That Old Diary

There’s something about opening an old diary with its moth-eaten faded brown jacket; leafing through the smooth yellowed pages and breathing in the faint odor of memories cocooned over years. The writing is familiar but the words seem to tell about long-forgotten stories, and I feel guilty about prying into my own thoughts, as if delving into the mind of another person.

Memory can be a tricky thing and we modify, glorify or amplify it over the years. But the old diary quietly holds onto our real memories, good and bad, unchanged over the years. Few instances seem so new I wonder whether it actually happened to me. And some feelings are so out of sync with what I feel now I am left wondering whether I had actually imagined those feelings! It its like reading fiction.

Sometimes I feel sad reading the innermost child-like thoughts of a younger version of me; unsullied by grief or mistakes, blissfully ignorant of the harsher lessons of life awaiting her. I feel elated at her joys, want to comfort her when she had a bad day, encourage her, warn her about wrong judgments and protect her.

To get to the end is exhausting; it’s like living many lives. There’s a sense of wonder that it’s me all along; all those experiences, all those thoughts shaped by what life had to offer and how I tackled it. It’s still me who had loved so passionately, laughed so heartily, worked so hard, wept so quietly and felt so much over the years. That’s how I came into being.

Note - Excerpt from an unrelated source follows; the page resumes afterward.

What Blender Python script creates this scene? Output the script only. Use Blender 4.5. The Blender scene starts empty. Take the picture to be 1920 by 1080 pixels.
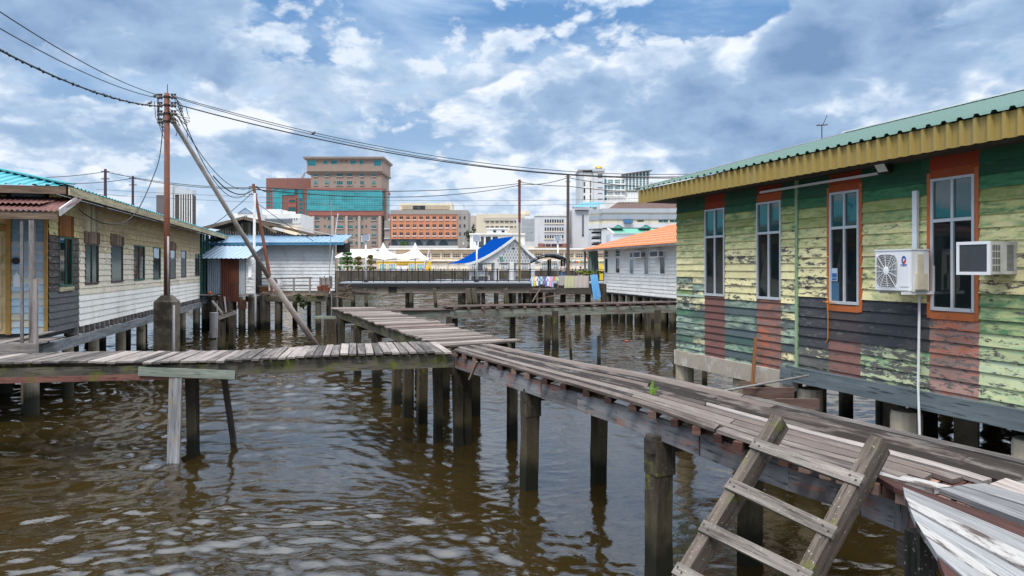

And these written words, childish scrawls to elegant scripts, with doodles every now and then; are a witness to my life. There’s a sense of joy, calm, pride, a little regret too, and a lot of hope.

Now new pages await to be filled up and in a few years from now I’d again marvel and even laugh at my twenty-five year old self’s thoughts and wondering, ‘seriously, what were you thinking?!’

That’s the thing about opening an old diary; going through petals pressed against the days of first love, tear streaked pages of loss and smiley doodles signing off happy days; it’s like coming home.